▶ _PROBLEM DESCRIPTION_: Exactly the lines from the one with "Write part 3" to the one with "return np.asarray(c) *", both included, are to be printed again; leave out the rest.

▶ _EXERCISE MATERIAL_:
--- --- ---

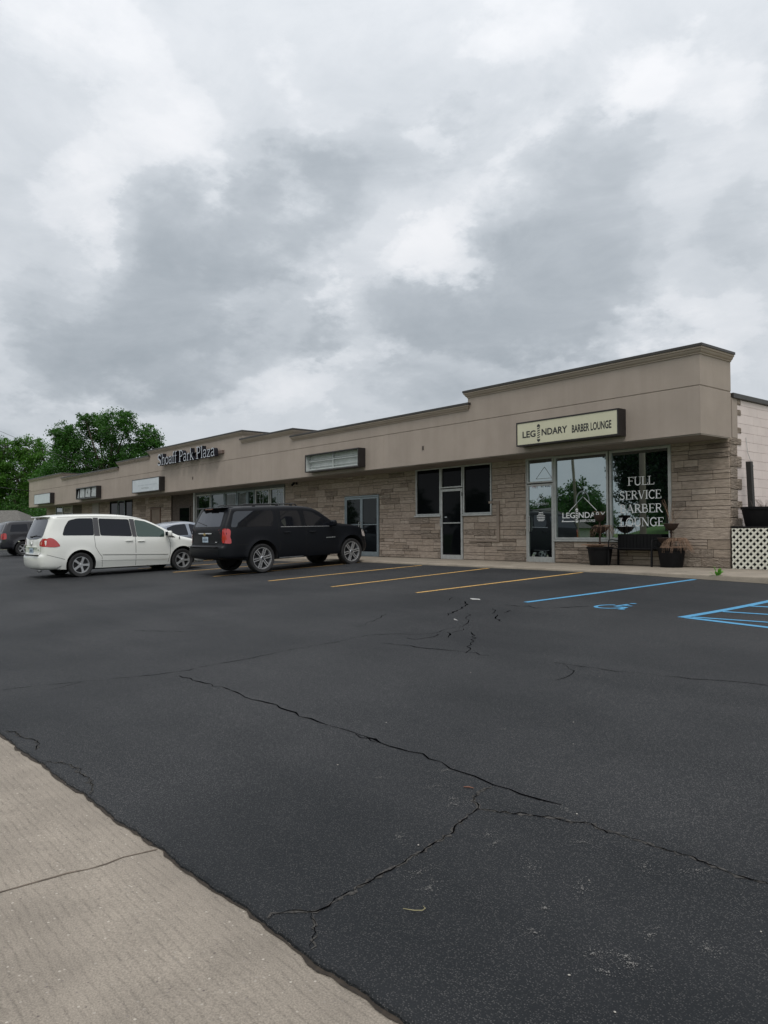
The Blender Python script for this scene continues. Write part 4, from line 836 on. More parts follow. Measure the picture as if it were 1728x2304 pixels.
# plaza name: deep channel letters on a raceway
t = thing('plaza_name_sign', 'raised channel letters spelling Shoaff Park Plaza, pale faces with dark sides', 'sign', (-24.6, 0, 4.14))
b = MB(); b.box(-2.7, 3.25, -.12, -.002, .10, .24, b=.006); b.build('raceway', mat('raceway_brown', (.14, .10, .085), .6), t)
serif('letter', 'Shoaff Park Plaza', -3.02, 2.97, .0, .53, -.32, [mat('letter_face_grey', (.44, .47, .52), .5), mat('letter_return_navy', (.010, .011, .018), .4)], t, depth=.20, per_letter=True)

# ------------------------------------------------------------------ things on the pavement
POT = mat('black_plastic_pot', (.006, .006, .007), .55, spec=.15, var=.2, vscale=8); RUST = mat('rusty_iron', (.045, .028, .022), .7, .3, var=.35, vscale=25, bump=.3)
DRY = mat('dead_stems', (.24, .155, .105), .85, var=.3, vscale=12); SOIL = mat('potting_soil', (.045, .035, .025), .95, bump=.6)
drng = random.Random(31)
def stems(b, c, n, rr, up, droop, spread, r=.004):
    for _ in range(n):
        a = drng.uniform(0, 6.28); p = Vector((c[0] + rr * drng.random() * math.cos(a), c[1] + rr * drng.random() * math.sin(a), c[2])); d = Vector((math.cos(a) * spread, math.sin(a) * spread, up)); pts = [p.copy()]
        for k in range(6): p = p + d * .16 + Vector((drng.gauss(0, .012), drng.gauss(0, .012), 0)); d.z -= droop; pts.append(p.copy())
        b.tube(pts, [r, r, r * .9, r * .8, r * .7, r * .6, r * .3], 5, cap=False)
def tiered_planter(label, x, y, bowls, dead, stand_h):
    t = thing('tiered_planter', label, 'planter', (x, y, .005), 0, 'tiered planters flanking the bench')
    b = MB(); b.lathe([(0, 0), (.235, 0), (.245, .02), (.30, .40), (.325, .405), (.33, .445), (.305, .445), (.29, .38), (0, .38)], n=36); b.build('tub', POT, t, smooth=40)
    b = MB(); b.lathe([(0, .40), (.15, .41), (.29, .385)], n=20); b.build('soil', SOIL, t, smooth=60)
    b = MB(); b.tube([(0, 0, .38), (0, 0, stand_h)], .022, 10)
    for z in (.55, .8): b.lathe([(.02, -.03), (.04, 0), (.02, .03)], (0, 0, z), n=10)
    b.build('stand', RUST, t, smooth=50)
    for (dx, z, r) in bowls:
        b = MB(); b.lathe([(.02, -.15), (.06, -.145), (r * .72, -.09), (r * .95, -.02), (r, 0), (r * 1.06, .004), (r * 1.05, .016), (r * .93, .012), (r * .85, -.03), (0, -.04)], (dx, 0, z), n=28); b.build('bowl', RUST, t, smooth=40)
    for (dx, z, n, rr, up, dr, sp) in dead: b = MB(); stems(b, (dx, 0, z), n, rr, up, dr, sp); b.build('dead_plant', DRY, t)
    return t
tiered_planter('black tub with two rusty bowls on a stand, left of the bench', -3.02, .68, [(.02, .93, .215), (.0, 1.22, .15)], [(-.12, .40, 230, .15, .30, .085, .24), (.05, .93, 26, .1, .26, .2, .3), (0, 1.22, 8, .05, .3, .1, .2)], 1.15)
tiered_planter('black tub with rusty bowls and dead stems hanging down its side, right of the bench', -1.17, .78, [(-.13, .66, .19), (.0, .985, .17)], [(.12, .60, 60, .12, .25, .19, .28), (.12, .62, 40, .09, .28, .23, .33), (.05, .41, 70, .2, .2, .07, .15), (0, .98, 7, .05, .75, .06, .16), (-.02, .98, 3, .05, .6, .02, .5)], .98)
t = thing('garden_bench', 'black slatted metal bench under the big shop window between two tubs', 'bench', (-2.15, .86, .005))
b = MB(); b.box(-.60, .60, .16, .185, .36, .76, b=.012); 
for k in range(13): b.box(-.585 + k * .092, -.525 + k * .092, .148, .161, .37, .75, b=.003)
b.build('backrest', BLKM, t)
b = MB()
for k in range(6): b.box(-.60, .60, -.26 + k * .07, -.205 + k * .07, .40, .42, b=.004)
b.build('seat', BLKM, t)
for x in (-.58, .58):
    b = MB(); b.box(x - .02, x + .02, -.265, -.225, 0, .40, b=.004); b.build('leg', BLKM, t); b = MB(); b.box(x - .02, x + .02, .14, .18, 0, .40, b=.004); b.build('leg', BLKM, t)
    b = MB(); b.tube([(x, -.24, .40), (x, -.25, .55), (x, -.22, .61), (x, -.1, .625), (x, .15, .60)], .014, 8); b.tube([(x, -.2, .42), (x, -.05, .52), (x, .12, .45)], .009, 6); b.build('armrest', BLKM, t, smooth=50)
# lattice-fronted planter stand with a tub and a post
t = thing('lattice_stand', 'black plant stand faced with white diamond lattice at the building corner', 'plant stand', (.06, 1.13, 0))
b = MB(); b.box(0, 2.3, .0, .03, .0, .90); b.box(0, .03, .031, .75, .0, .90); b.box(2.27, 2.3, .031, .75, .0, .90); b.box(.03, 2.27, .72, .75, 0, .90); b.box(-.015, 2.32, -.02, .77, .905, .93, b=.004); b.build('stand_box', BLKM, t)
LATT = mat('lattice_white', (.64, .63, .55), .6, var=.08, vscale=6)
def slats(sgn, y0, y1):
    b = MB(); X0, X1, Z0, Z1 = .02, 2.28, .01, .885; s = .1453; hw = .021 * math.sqrt(2)
    k = -20
    while k < 30:
        c = k * s + (0.03 if sgn > 0 else .10)            # line x - sgn*z = c
        poly = [(X0, Z0), (X1, Z0), (X1, Z1), (X0, Z1)]
        for side in (1, -1):                                # clip by |x - sgn*z - c| < hw
            out_ = []
            for i in range(len(poly)):
                p, q = poly[i], poly[(i + 1) % len(poly)]; fp = side * (p[0] - sgn * p[1] - c) - hw; fq = side * (q[0] - sgn * q[1] - c) - hw
                if fp <= 0: out_.append(p)
                if fp * fq < 0: u = fp / (fp - fq); out_.append((p[0] + (q[0] - p[0]) * u, p[1] + (q[1] - p[1]) * u))
            poly = out_
            if not poly: break
        if len(poly) > 2: b.prism(poly, lambda u, v: (u, y0, v), lambda u, v: (u, y1, v))
        k += 1
    return b
slats(1, -.030, -.018).build('lattice_slats', LATT, t); slats(-1, -.017, -.005).build('lattice_slats', LATT, t)
t = thing('black_tub', 'large black plastic tub with dry stalks standing on the lattice stand', 'planter', (.47, 1.50, .931))
b = MB(); b.lathe([(0, 0), (.25, 0), (.26, .02), (.325, .36), (.345, .365), (.35, .42), (.325, .42), (.31, .34), (0, .34)], n=40); b.build('tub', POT, t, smooth=40)
b = MB(); b.lathe([(0, .38), (.2, .39), (.315, .36)], n=24); b.build('soil', SOIL, t, smooth=60)
b = MB(); stems(b, (.13, 0, .38), 26, .20, .30, .035, .10, .003); stems(b, (-.12, -.15, .36), 16, .12, .12, .05, .14, .003); b.build('dead_plant', mat('grey_stalks', (.17, .14, .12), .85, var=.3, vscale=12), t)
b = MB(); P = [(-.052, 0), (.052, 0), (.052, .06), (-.052, .06)]
b.prism([(-.055, -.055), (.055, -.055), (.055, .055), (-.055, .055)], lambda u, v: (.272 + u, 1.64 + v, 1.29), lambda u, v: (.222 + u, 1.66 + v, 2.37)); post = b.build('timber_post', mat('black_stained_post', (.016, .014, .013), .6, var=.3, vscale=14), label='black square post leaning against the painted block wall', cat='post')
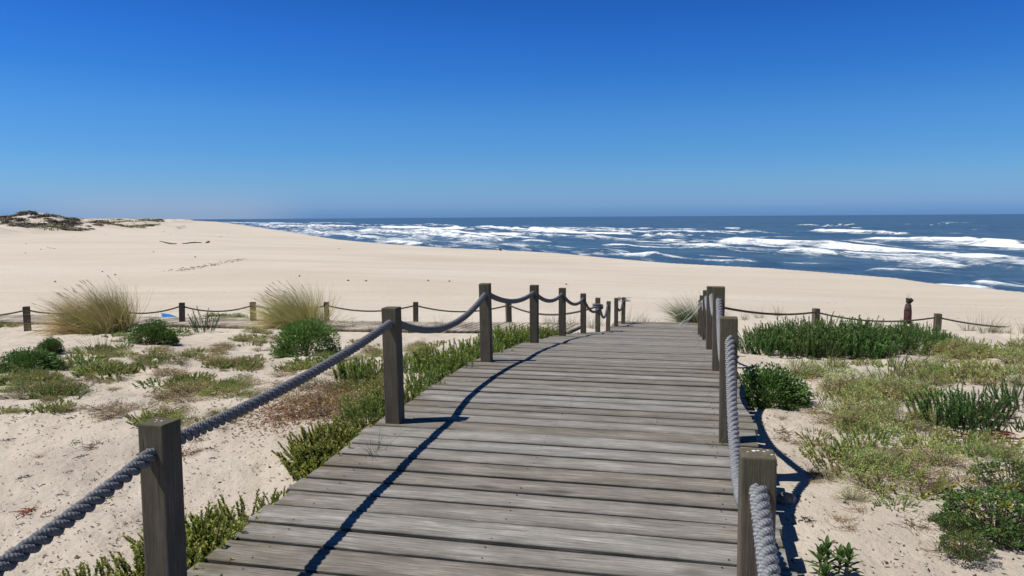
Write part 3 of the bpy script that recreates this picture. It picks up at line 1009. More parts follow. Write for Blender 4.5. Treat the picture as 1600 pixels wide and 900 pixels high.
def shade(c, lo=.7, hi=1.25):
    return np.asarray(c) * random.uniform(lo, hi)


GREEN_D = (.030, .062, .018); GREEN_M = (.055, .095, .024); GREEN_Y = (.12, .15, .035); OLIVE = (.15, .15, .055); DRYC = (.27, .17, .085); GREYG = (.11, .13, .075)


def shoot(mb, ms, base, d, L, c, leaf_l=.03, leaf_w=.010, n=42, tip=None, clear=.1):
    """an upright fleshy shoot with leaves all round"""
    d = d / np.linalg.norm(d); p = np.array(base, float)
    bend = RNG.normal(0, .18, 3); pts = [p]
    for i in range(5):
        dd = d + bend * (i / 5); p = p + dd / np.linalg.norm(dd) * L / 5; pts.append(p)
    ms.tube([np.array([0, 0, -.05])] + pts, np.concatenate([[.004], np.linspace(.0045, .002, 6)]), 4, (.16, .12, .07))
    pts = np.array(pts)
    for i in range(n):
        q = clear + (1 - clear) * (i + random.random()) / n
        k = min(int(q * 5), 4); f = q * 5 - k
        pos = pts[k] * (1 - f) + pts[k + 1] * f
        ax = pts[k + 1] - pts[k]; ax /= np.linalg.norm(ax)
        s = rnd_side(ax); el = random.uniform(.25, .9) + .35 * q
        dl = s * math.cos(el) + ax * math.sin(el)
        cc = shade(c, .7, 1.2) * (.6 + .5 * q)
        if tip is not None and q > .85: cc = cc * .4 + np.asarray(tip) * .6
        mb.leaf(pos, dl, np.cross(dl, ax) / (np.linalg.norm(np.cross(dl, ax)) + 1e-6), leaf_l * random.uniform(.7, 1.2), leaf_w, cc, .15)


def make_plant(name, label, cat, fol, stem, fol_name='foliage', mat=None, smooth=False):
    r = empty(name); tag(r, label, cat)
    fol.build(fol_name, mat or M_LEAF, r)
    if stem is not None and stem.n: stem.build('stem', M_STEM, r)
    return Kind(r)


def proto_spurge(n, hgt, spread, c, tip=None, lean=.25, leaf=(.034, .011), nl=44):
    a, b = MB(), MB()
    for i in range(n):
        an = random.uniform(0, 2 * PI); r = spread * math.sqrt(random.random())
        base = np.array([r * math.cos(an), r * math.sin(an), -.02])
        d = np.array([math.cos(an) * lean * r / spread, math.sin(an) * lean * r / spread, 1]) + RNG.normal(0, .12, 3)
        shoot(a, b, base, d, hgt * random.uniform(.55, 1.1) * (1.1 - .35 * r / spread), shade(c, .75, 1.25), leaf[0], leaf[1], nl, tip)
    return a, b


def proto_dome(R, hgt, c, n=2300, leaf=.035, lw=.009, hole=.0):
    a, b = MB(), MB()
    for i in range(26):
        an = random.uniform(0, 2 * PI); el = random.uniform(.3, 1.5)
        e = vec(an, el) * [R * .6, R * .6, hgt * .6]
        b.tube([np.zeros(3), e * .5 + RNG.normal(0, .02, 3), e], [.006, .004, .002], 4)
    cl = [(vec(random.uniform(0, 2 * PI), 1.5 * random.random() ** 1.5 - .06), random.uniform(.75, 1.2)) for _ in range(60)]
    for i in range(n):
        d, k = random.choice(cl)
        dd = d + RNG.normal(0, .17, 3); dd /= np.linalg.norm(dd)
        q = k * (1 - .45 * random.random() ** 2)
        p = dd * [R, R, hgt] * q
        if p[2] < 0: p[2] = random.uniform(0, .05)
        gd = dd + RNG.normal(0, .45, 3) + [0, 0, .25]; gd /= np.linalg.norm(gd)
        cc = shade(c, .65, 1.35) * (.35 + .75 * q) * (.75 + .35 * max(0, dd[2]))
        a.leaf(p, gd, rnd_side(gd), leaf * random.uniform(.7, 1.3), lw, cc, .1)
    return a, b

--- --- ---

▶ _RESPONSE TO THE TASK_:
Write part 3 of the bpy script that recreates this picture. It picks up at line 1009. More parts follow. Write for Blender 4.5. Treat the picture as 1600 pixels wide and 900 pixels high.
def shade(c, lo=.7, hi=1.25):
    return np.asarray(c) * random.uniform(lo, hi)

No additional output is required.